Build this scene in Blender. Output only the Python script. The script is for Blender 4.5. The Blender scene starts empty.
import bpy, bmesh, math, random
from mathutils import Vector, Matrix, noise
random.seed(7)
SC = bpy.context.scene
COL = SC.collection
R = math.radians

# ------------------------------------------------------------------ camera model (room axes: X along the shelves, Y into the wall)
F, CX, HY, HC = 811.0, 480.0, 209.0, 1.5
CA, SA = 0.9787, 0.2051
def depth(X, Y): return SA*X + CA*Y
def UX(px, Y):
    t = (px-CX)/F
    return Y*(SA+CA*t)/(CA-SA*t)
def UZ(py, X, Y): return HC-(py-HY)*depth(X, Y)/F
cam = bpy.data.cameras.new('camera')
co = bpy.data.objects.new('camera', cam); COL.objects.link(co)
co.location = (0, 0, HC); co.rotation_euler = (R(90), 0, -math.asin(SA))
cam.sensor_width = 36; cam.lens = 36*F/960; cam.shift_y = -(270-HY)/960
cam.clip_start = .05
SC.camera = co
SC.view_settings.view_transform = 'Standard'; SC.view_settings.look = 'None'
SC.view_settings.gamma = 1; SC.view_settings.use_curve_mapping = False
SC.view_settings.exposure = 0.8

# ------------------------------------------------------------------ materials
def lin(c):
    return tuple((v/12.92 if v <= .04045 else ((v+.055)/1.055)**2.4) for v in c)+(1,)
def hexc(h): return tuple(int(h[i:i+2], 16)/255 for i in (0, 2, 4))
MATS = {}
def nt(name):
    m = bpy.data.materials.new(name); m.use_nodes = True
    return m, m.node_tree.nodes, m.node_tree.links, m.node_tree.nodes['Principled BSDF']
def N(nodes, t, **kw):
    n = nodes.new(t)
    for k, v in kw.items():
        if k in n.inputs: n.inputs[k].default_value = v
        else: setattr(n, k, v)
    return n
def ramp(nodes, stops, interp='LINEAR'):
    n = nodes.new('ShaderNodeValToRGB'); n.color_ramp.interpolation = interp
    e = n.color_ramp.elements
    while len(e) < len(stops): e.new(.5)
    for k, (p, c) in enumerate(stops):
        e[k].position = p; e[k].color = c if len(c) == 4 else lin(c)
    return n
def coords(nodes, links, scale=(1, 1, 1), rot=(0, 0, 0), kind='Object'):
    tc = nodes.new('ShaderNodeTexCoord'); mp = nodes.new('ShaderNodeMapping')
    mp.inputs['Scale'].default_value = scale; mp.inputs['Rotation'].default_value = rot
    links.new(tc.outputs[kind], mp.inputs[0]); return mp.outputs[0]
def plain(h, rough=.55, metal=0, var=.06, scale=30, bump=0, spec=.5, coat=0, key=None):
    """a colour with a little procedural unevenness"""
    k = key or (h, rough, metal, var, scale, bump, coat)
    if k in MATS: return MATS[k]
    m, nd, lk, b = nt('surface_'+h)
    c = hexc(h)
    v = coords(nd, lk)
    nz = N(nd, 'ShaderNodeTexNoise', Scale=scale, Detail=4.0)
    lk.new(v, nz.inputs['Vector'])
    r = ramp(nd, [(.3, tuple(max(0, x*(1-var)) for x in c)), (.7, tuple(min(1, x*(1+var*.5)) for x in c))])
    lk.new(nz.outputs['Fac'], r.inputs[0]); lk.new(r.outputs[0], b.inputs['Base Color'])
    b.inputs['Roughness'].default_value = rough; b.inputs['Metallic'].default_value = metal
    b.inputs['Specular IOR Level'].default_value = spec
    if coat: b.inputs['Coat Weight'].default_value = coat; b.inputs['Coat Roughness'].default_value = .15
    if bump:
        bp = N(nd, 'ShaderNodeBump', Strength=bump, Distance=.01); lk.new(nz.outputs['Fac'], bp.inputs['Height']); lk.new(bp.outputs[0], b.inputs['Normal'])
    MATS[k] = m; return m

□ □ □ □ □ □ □

Exactly as written, please reproduce the lines from the first line of the data to the line containing "R = math.radians", inclusive, and nothing else.

Build this scene in Blender. Output only the Python script. The script is for Blender 4.5. The Blender scene starts empty.
import bpy, bmesh, math, random
from mathutils import Vector, Matrix, noise
random.seed(7)
SC = bpy.context.scene
COL = SC.collection
R = math.radians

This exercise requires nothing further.